All such spiritualising of the text is unwarranted, but it least it does exonorate the commentator from any accusations of moral judgmentalism.
Matthew Poole thinks that she had been divorced by her previous husbands because of adultery or something similarly serious, and that our Lord does not regard her present partner as her husband because her previous husbands were still alive.
Ryle’s own view is that the woman had probably been divorced by prevous husbands because of adultery, and that she was in adultery at the present time.
Cullman (Early Christian Worship) says that there are references, in the conversation between Jesus and the woman, to baptism. Therefore, it is possible that Jesus is exposing the sinfulness of her former life. But this is by no means certain, because ‘in the text itself there is no mention of sin’.
Barrett:
‘It is possible (a) that the woman had had five legal husbands who had died or divorced her, and that she was now living with a man to whom she was not legally married; (b) that she was now living with a man who was legally her husband, according to Mosaic law but not according to Christian standards (Mark 10:11f. and parallels). It is to be noted that the Rabbis did not approve of more than three marriages, though any number was legally admissible (S.B. II, 437). It does not seem probable that John’s intention is to show that, though both are now transcended, the Samaritans are morally inferior to the Jews. In fact, it is quite possible, and may well be right, to take these words as a simple statement of fact, and an instance of the supernatural knowledge of Jesus (cf. 1:48); this view is supported by v. 29 (πάντα ἃ ἐποίησα).’
F.D. Bruner cautions against harsh judgement of this woman’s sexual history:
‘It is not necessary, and it can even be insensitive to paint the woman’s moral life with lurid colors. It is as possible that she was as much or more the victim of thoughtless men’s divorces or of tragic men’s deaths as that she was an immoral waistrel herself. We simply do not know the details, and in their absence Jesus’ courtesy may be the best policy for church interpretation as well…Only Jesus’ last observation, that the man she is now living with is not her husband (he is someone else’s), which Jesus’ sentence emphasizes, marks her as a guilty person. Objectively, therefore, I think we can fairly say that in the eyes of her culturally conditioned readers she will seem to be second-class not only in gender and nationality but also in morality. At best, I think, her moral situation may be described as irregular or unusual.’
Kanagaraj (New Covenant Commentary):
‘Some argue that the woman might not have been an “immoral person,” for she might have married five husbands who all died in succession, or she might have divorced her previous husbands, or they might have divorced her one by one. However, the woman’s plain statement “I have no husband,” while she had a man whom she could not call her husband, makes this conjecture unacceptable. The word “now having” is deliberate to indicate that she was not living with a legally married person. In conformity with the oriental view on morality, the Samaritans also must have considered frequent remarriages as dishonorable and illegitimate. Jesus touched the core of her life because he wished to give eternal life to the marginalized woman and admit her into God’s new community.’

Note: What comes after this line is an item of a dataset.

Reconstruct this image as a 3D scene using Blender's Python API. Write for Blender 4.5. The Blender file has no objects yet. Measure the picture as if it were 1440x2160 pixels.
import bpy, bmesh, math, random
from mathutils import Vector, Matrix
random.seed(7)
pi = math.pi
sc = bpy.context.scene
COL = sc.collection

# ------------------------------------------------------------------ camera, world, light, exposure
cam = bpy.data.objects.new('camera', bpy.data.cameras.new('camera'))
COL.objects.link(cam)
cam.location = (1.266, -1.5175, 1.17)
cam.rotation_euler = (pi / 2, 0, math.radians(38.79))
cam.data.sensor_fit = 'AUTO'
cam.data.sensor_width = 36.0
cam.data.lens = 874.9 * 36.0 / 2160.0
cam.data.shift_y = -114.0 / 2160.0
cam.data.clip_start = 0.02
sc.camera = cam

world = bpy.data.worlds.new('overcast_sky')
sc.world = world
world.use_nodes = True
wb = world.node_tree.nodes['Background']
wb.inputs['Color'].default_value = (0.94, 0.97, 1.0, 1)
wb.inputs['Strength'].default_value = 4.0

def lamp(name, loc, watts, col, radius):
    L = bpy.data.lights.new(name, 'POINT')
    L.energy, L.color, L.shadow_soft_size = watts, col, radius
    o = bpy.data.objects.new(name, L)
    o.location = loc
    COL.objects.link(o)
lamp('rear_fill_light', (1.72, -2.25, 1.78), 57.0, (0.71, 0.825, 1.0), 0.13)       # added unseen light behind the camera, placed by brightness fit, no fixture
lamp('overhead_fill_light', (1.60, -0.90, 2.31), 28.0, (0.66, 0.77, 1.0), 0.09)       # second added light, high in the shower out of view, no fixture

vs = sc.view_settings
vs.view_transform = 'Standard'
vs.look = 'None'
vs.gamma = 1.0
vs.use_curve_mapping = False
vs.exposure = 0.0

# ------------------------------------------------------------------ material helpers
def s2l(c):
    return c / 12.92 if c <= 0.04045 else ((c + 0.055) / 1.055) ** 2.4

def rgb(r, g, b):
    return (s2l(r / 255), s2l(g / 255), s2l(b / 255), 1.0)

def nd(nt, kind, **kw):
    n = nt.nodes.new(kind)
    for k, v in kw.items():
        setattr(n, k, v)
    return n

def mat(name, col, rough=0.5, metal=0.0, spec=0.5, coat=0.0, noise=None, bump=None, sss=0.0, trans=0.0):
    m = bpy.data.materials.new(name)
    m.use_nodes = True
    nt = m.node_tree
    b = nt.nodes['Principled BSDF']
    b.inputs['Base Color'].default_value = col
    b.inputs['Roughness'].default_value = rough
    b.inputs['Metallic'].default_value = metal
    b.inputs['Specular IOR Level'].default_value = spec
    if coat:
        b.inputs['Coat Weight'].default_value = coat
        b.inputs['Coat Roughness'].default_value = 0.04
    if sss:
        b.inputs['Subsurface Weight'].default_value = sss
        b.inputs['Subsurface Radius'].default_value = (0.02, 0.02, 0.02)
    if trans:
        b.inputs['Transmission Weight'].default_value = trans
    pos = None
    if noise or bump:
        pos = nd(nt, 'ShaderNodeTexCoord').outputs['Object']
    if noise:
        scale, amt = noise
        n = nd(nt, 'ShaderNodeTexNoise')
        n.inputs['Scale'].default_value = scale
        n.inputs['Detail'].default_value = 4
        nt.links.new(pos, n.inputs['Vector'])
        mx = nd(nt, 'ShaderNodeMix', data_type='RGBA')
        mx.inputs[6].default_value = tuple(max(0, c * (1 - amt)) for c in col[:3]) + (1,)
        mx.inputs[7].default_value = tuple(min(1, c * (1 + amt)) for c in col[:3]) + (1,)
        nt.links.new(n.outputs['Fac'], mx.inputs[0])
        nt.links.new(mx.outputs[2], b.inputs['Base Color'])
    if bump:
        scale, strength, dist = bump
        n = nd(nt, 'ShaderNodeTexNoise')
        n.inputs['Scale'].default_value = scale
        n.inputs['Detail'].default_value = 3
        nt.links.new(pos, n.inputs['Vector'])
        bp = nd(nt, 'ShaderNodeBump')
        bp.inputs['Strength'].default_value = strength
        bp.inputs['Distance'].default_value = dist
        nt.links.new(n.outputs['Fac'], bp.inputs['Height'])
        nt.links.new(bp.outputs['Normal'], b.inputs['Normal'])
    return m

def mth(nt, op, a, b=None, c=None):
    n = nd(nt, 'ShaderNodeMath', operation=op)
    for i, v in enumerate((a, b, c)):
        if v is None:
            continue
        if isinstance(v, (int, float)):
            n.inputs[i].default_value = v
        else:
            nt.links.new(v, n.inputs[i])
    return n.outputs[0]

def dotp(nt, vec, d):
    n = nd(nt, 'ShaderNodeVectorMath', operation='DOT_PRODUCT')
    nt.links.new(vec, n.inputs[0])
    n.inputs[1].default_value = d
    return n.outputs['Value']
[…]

So much for attempting to ‘”delegitimize” the woman as a recipient of the gospel’!
Kruse maintains that the main focus of the passage is not moral, but relational:
‘It seems Jesus’ intention in mentioning these things was not to create a sense of guilt, but to confront the pain in her relationships with men. This would accentuate her thirst for a meaningful relationship with God and make her receptive to the revelation he was offering her.’
Grant Osborne:
‘Her five marriages probably included several divorces. Judaism did not prohibit divorce but generally allowed only two or three marriages for women (so Schnackenburg). If this was true of the Samaritans, she was immoral for the number of her husbands as well as for her current living arrangement.’